I am more curious about how using the new vector instructions compare to just running on a gpu. It seems like anything parallel enough to actually make good use of them could run faster on a gpu (more memory bandwidth and more hardware, but possibly slower clocked hardware).

September 9, 2014 | 08:57 AM - Posted by Anonymous (not verified)
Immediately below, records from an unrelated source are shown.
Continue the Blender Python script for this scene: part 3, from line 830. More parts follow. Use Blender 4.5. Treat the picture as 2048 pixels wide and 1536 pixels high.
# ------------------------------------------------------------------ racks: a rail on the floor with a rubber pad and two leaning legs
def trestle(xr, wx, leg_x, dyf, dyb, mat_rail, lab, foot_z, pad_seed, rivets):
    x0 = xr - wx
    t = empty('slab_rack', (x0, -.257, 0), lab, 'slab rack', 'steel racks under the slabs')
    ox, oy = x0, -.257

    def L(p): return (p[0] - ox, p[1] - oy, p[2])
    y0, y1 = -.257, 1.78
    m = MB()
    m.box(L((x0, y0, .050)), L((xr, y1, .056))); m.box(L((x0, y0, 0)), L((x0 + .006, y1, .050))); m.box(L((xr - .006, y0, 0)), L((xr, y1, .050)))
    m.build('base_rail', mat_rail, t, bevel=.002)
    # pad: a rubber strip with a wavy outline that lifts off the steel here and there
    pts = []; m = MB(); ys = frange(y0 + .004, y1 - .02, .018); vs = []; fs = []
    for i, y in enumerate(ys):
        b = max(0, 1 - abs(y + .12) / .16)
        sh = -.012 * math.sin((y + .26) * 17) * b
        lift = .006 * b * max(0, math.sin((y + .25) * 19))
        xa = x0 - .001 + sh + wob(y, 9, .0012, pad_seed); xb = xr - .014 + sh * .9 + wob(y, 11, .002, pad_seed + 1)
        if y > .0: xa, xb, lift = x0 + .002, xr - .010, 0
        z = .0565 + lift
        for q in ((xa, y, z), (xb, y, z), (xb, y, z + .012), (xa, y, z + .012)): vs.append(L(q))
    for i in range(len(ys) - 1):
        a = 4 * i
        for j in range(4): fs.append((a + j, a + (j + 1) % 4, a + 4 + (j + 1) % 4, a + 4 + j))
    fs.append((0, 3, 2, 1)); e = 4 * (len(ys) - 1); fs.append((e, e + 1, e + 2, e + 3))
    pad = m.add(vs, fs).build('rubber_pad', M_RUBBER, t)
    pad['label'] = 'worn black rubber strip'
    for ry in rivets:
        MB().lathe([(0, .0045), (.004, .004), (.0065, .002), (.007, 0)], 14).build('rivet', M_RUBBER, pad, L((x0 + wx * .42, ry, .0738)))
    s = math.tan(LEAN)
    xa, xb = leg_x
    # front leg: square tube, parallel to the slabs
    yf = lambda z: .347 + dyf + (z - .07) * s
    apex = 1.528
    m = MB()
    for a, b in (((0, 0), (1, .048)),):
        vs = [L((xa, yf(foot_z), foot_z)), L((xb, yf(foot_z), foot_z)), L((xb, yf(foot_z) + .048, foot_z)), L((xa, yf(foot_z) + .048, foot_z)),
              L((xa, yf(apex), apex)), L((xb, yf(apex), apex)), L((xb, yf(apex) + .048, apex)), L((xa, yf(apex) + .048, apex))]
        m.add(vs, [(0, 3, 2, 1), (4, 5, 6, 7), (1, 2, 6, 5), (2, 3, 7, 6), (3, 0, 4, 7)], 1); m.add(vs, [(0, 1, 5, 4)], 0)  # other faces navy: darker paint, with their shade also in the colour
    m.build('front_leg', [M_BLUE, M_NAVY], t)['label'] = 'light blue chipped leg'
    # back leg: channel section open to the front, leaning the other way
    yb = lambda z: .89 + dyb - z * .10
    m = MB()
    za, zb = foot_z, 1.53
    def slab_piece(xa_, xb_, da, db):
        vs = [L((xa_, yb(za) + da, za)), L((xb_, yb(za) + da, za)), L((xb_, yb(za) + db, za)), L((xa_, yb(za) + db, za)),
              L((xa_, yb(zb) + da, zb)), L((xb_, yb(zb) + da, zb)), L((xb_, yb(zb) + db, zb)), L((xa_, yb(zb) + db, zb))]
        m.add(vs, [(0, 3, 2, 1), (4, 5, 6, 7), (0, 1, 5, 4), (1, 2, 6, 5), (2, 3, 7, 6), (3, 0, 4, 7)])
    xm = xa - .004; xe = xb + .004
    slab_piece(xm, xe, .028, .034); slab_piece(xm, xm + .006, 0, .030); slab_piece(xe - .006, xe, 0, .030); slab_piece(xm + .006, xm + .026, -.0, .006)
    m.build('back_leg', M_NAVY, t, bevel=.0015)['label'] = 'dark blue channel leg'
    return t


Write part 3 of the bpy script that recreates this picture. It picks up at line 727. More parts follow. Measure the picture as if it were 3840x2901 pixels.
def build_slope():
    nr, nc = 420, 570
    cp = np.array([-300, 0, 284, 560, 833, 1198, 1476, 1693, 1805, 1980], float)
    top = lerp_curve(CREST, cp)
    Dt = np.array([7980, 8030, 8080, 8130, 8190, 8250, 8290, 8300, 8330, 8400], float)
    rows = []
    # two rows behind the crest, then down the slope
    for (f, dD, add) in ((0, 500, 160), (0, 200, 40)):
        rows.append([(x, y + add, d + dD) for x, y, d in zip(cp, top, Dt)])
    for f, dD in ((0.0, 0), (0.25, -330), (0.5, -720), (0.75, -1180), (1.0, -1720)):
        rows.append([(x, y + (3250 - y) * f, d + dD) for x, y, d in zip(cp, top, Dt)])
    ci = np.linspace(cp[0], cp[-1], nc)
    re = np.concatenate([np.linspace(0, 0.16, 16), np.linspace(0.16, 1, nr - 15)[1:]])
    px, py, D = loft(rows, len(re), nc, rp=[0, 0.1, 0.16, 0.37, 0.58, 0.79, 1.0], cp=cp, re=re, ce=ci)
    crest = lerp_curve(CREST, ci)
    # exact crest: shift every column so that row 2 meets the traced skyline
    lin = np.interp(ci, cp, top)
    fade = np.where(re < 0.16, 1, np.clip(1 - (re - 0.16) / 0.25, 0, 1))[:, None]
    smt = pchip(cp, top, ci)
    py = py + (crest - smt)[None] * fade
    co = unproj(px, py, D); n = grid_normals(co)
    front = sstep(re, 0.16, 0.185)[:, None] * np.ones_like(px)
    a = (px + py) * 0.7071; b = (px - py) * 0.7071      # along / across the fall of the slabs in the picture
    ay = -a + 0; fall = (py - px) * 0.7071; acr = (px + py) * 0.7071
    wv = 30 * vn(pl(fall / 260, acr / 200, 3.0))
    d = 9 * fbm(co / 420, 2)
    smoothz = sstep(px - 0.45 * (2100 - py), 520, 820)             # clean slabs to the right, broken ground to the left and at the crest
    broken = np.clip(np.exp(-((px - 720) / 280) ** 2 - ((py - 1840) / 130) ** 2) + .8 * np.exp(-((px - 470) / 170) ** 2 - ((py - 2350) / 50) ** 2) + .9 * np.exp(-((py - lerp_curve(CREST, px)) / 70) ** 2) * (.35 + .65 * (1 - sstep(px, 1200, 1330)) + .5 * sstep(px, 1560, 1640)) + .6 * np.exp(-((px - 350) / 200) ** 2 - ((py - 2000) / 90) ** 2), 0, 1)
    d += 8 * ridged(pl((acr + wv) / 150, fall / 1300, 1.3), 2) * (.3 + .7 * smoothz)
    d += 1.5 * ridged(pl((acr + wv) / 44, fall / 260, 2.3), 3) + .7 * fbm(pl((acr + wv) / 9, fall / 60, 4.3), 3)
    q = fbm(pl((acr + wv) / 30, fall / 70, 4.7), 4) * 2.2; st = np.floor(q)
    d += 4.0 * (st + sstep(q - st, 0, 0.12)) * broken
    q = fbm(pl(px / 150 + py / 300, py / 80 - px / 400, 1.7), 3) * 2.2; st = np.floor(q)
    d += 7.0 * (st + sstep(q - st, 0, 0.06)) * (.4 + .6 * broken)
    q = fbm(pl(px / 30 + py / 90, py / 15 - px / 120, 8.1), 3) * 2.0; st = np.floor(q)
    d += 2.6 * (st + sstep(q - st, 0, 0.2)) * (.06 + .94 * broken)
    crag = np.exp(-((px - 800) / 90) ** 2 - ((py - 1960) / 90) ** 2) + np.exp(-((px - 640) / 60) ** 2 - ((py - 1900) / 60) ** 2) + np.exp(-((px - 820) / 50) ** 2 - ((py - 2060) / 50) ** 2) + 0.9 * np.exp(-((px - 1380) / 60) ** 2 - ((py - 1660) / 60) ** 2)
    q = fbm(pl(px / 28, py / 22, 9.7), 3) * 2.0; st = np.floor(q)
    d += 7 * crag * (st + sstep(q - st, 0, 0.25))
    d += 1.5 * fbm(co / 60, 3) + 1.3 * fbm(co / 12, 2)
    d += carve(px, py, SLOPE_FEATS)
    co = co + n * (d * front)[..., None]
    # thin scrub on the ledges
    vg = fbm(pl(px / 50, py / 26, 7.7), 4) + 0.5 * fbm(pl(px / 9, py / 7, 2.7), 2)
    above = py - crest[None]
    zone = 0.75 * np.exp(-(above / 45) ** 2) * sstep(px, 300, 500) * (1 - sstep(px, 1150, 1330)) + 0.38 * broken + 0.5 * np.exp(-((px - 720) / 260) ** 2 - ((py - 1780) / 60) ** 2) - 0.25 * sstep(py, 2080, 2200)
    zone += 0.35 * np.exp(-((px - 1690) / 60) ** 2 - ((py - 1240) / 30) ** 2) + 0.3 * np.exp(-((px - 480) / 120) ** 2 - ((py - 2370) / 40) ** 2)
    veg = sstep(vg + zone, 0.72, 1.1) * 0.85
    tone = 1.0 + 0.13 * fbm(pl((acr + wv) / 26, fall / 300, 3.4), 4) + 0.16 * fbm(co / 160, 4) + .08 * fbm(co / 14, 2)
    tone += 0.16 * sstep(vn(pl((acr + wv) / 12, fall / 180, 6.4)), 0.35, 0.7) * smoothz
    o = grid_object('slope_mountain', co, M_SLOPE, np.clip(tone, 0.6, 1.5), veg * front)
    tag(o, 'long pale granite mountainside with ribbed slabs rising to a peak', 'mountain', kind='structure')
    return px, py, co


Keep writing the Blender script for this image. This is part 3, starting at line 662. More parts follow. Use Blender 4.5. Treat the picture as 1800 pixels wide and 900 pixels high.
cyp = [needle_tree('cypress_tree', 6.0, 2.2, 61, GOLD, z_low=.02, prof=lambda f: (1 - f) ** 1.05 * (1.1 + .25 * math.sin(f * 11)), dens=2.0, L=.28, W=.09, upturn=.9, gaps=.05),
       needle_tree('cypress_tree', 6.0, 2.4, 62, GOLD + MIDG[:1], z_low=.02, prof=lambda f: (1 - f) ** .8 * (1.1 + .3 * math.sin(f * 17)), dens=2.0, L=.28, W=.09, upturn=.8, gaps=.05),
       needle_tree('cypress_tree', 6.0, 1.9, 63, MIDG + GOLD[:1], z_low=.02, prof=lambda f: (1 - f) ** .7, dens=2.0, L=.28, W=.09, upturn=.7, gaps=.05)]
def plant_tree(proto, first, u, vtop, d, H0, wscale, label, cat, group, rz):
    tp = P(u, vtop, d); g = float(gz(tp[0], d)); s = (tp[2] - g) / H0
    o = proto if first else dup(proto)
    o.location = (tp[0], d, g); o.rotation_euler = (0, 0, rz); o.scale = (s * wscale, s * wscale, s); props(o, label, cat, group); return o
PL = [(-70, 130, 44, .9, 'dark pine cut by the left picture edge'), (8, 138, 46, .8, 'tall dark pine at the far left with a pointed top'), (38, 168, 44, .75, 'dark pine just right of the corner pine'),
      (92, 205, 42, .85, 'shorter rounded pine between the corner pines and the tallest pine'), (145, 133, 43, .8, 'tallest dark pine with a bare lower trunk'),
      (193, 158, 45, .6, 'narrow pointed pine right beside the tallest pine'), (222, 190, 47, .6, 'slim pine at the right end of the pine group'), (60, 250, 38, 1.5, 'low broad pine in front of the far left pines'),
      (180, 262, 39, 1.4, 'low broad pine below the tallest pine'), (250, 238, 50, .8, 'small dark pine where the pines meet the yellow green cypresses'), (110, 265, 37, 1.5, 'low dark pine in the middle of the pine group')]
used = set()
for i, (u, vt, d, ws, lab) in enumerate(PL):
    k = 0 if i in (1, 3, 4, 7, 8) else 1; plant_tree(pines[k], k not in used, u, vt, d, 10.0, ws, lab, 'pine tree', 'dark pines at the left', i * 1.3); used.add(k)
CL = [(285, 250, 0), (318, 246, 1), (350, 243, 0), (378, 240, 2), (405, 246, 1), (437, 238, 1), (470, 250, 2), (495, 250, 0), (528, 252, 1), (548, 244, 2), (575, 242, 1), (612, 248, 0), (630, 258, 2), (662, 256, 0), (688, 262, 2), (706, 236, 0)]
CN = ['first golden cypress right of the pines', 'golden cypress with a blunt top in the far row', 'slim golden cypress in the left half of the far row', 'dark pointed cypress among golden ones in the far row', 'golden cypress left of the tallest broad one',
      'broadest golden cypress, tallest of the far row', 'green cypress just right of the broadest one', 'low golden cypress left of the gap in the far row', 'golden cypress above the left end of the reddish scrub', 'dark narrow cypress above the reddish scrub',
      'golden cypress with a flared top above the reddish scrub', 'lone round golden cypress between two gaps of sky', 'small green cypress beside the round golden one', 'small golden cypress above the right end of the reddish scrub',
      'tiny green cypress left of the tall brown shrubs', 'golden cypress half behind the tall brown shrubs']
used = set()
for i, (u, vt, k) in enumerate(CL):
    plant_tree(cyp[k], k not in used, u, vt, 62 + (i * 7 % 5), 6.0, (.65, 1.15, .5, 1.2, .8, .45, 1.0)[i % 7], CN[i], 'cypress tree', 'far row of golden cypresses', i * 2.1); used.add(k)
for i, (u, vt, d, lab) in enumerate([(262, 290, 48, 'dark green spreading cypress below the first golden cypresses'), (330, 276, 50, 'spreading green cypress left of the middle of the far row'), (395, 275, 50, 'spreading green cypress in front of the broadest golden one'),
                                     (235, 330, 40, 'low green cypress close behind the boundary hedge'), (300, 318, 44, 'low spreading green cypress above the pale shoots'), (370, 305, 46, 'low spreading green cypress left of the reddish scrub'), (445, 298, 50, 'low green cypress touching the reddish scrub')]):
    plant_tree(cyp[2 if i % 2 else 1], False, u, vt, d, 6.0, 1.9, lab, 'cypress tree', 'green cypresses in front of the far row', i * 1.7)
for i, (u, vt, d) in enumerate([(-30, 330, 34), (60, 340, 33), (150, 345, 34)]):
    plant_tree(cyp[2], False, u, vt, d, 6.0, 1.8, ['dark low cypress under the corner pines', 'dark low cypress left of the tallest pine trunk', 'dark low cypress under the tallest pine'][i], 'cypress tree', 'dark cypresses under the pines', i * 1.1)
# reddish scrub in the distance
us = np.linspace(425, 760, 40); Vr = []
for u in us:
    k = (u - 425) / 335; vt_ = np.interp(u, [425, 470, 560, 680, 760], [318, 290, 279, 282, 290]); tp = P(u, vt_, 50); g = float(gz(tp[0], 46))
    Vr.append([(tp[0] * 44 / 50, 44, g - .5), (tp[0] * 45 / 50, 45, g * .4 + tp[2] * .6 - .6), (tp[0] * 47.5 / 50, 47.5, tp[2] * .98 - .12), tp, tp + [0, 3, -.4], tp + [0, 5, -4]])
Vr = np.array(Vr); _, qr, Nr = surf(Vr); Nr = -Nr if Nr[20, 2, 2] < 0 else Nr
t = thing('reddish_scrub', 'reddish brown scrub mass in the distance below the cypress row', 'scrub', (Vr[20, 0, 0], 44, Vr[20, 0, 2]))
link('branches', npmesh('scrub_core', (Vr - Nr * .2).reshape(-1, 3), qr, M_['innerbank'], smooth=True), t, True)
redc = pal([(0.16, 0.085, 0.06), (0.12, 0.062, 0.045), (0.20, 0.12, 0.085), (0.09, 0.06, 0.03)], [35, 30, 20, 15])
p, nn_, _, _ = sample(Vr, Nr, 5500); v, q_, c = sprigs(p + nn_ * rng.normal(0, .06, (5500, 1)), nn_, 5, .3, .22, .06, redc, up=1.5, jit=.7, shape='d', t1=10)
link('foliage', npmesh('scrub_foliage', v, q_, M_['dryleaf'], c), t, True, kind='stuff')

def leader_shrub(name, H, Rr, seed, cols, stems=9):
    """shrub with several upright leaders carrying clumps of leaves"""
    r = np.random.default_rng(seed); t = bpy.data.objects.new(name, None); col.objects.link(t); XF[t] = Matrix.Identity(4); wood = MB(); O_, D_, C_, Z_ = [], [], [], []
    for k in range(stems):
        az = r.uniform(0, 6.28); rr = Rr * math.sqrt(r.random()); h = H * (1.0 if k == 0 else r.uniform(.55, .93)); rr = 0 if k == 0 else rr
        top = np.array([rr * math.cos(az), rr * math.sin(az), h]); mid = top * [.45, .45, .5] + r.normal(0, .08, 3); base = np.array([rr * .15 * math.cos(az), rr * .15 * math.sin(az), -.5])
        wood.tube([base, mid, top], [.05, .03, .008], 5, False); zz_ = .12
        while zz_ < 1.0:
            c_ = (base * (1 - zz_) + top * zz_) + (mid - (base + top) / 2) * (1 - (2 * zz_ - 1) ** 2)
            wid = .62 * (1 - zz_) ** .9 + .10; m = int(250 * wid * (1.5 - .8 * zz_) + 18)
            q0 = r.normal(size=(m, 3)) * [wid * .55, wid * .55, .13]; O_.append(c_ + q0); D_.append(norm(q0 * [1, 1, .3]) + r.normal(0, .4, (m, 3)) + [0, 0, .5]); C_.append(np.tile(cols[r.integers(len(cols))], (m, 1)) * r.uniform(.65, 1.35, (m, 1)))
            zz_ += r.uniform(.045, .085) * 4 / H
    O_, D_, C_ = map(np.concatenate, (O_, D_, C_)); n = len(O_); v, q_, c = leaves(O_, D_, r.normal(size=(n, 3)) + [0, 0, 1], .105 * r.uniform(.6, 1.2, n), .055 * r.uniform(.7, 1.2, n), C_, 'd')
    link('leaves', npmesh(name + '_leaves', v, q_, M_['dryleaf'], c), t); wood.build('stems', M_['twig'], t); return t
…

And this single tread performance penalty, compared to the non x86 Sparc, and Powre8 server SKUs, with more SMT, is a tradeoff. AMD has to get their custom(Non ARM holdings reference designs)wide order server cores that can Run the ARMv8 ISA, to really compete in the coming ARM based server market. AMD will need that new x86 microarchitecture rework done ASAP also, but server workloads will vary from simple web page serving, that can be handled by ARM ISA based designs, to the heavy analytics that are done on the x86/power8/Sparc systems. In systems like the power8, others, dynamical SMT allows the number of treads to be limited from 1, to Max(8 in this case for power8) so why does Intel not do so, the ability to scale the tread resources should not prevent more SMT. The main reason has more to do with RISC, and CISC, and the amount of on die resources that are needed to duplicate extra Instruction fetch units, and the FP, and Integer units, etc., more transistors needed for CISC verses RISC designs(Sparc, Power8). Intel appears to be stressing more CMP(core multiprocessing) than SMT, and AVX2 resources, that take up die more space. Intel's offerings are more spread out across more SKUs, than the other non x86, and competing x86 designs. I'm seeing a lot of benchmarking of these Intel server parts, on traditional gaming/tech websites, and benchmarks that are mostly non server related, so the smaller core count Xeon SKUs are going to be for the low end workstation market, it would be nice to see some benchmarks/benchmarking of the non intended for high end enterprise server SKUs built around the v3 systems.
And what about the TSX instruction Erratum, on these initial products?